I recently read Amy Tan’s The Bonesetter’s Daughter which has similarities with Lai Wen’s splendid novel, but in TIANANMEN SQUARE the action all occurs in Beijing, instead of rural China and America. We meet the same multi-generational household, the same lack of space, privacy and money. Lai, the young hero of the story, learns much from her aged grandmother until she sees that lady slip into dementia. Caring for the woman who cared for her as a small child, is also a form of learning.
Beijing in the 1970s is a repressive, lonely place for a bright girl like Lai, who is fed praise of the political leadership at school, but has a few dissenting voices in private. Lai’s grandmother recalls starvation and loss during the 1950s. Lai’s father was imprisoned during the Cultural Revolution because he was a teacher. Her mother is silent, as life never gets any better. Mao is still referred to as The Great Leader and nobody can say that the man got anything wrong. Lai lives not far from Tiananmen Square and is taken there with her class to view the monument to Mao. With the vast empty square, statue, and coffin, she starts to feel a hollowness. Disobeying the rulers earns children a beating from the police.
The student protests in aid of personal freedom are the climax of this story, and for those of us who watched on TV, it’s both uplifting and tragic to read about some of the people who were present. By now Lai is studying literature at Peking University and making friends. I have to say I was hoping that, of all the deaths or arrests we might expect, her so-called boyfriend Gen would be one. Girls were supposed to put up with anything and everything, especially plain, quiet girls from poor families. We were all young once and nobody had ever told Lai to stand up for herself. She didn’t have any role models. An older girl called Anna, stage name Macaw, runs a dramatic society where Lai starts to feel welcome. We know it’s all going to go wrong.
I’d call this a New Adult or coming-of-age novel, but with the accent on women in the family, it is also women’s fiction. Expect some strong language and adult scenes. The Communist Party in 1989 was a monolith, determined not to change, and especially not to be forced to change by hundreds of thousands of students from all the universities. The author Lai Wen walks us through the footsteps of the students, in this powerful and bitter account of TIANANMEN SQUARE. This is a read I won’t forget, and that’s as it should be.
An epic, deeply moving coming-of-age novel about young love and lasting friendships forged in the years leading up to the Tiananmen Square student protests, for readers of The Beekeeper of Aleppo and The Night Tiger.

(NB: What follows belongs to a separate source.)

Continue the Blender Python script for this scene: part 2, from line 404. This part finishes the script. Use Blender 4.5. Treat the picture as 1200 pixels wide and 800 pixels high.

As a child in Beijing in the 1970s, Lai lives with her family in a lively, working-class neighborhood near the heart of the city. Thoughtful yet unassuming, she spends her days with her friends beyond the attention of her parents: Her father is a reclusive figure who lingers in the background, while her mother, an aging beauty and fervent patriot, is quick-tempered and preoccupied with neighborhood gossip. Only Lai’s grandmother, a formidable and colorful maverick, seems to really see Lai and believe that she can blossom beyond their circumstances.
But Lai is quickly awakened to the harsh realities of the Chinese state. A childish prank results in a terrifying altercation with police that haunts her for years; she also learns that her father, like many others, was broken during the Cultural Revolution. As she enters adolescence, Lai meets a mysterious and wise bookseller who introduces her to great works—Hemingway, Camus, and Orwell, among others—that open her heart to the emotional power of literature and her mind to thrillingly different perspectives. Along the way, she experiences the ebbs and flows of friendship, the agony of grief, and the first steps and missteps in love.
A gifted student, Lai wins a scholarship to study at the prestigious Peking University where she soon falls in with a theatrical band of individualists and misfits dedicated to becoming their authentic selves, despite the Communist Party’s insistence on conformity—and a new world opens before her. When student resistance hardens under the increasingly restrictive policies of the state, the group gets swept up in the fervor, determined to be heard, joining the masses of demonstrators and dreamers who display remarkable courage and loyalty in the face of danger. As 1989 unfolds, the spirit of change is in the air. . .
Drawn from her own life, Lai Wen’s novel is mesmerizing and haunting—a universal yet intimate story of youth and self-discovery that plays out against the backdrop of a watershed historic event. Tiananmen Square captures the hope and idealism of a new generation and the lasting price they were willing to pay in the name of freedom.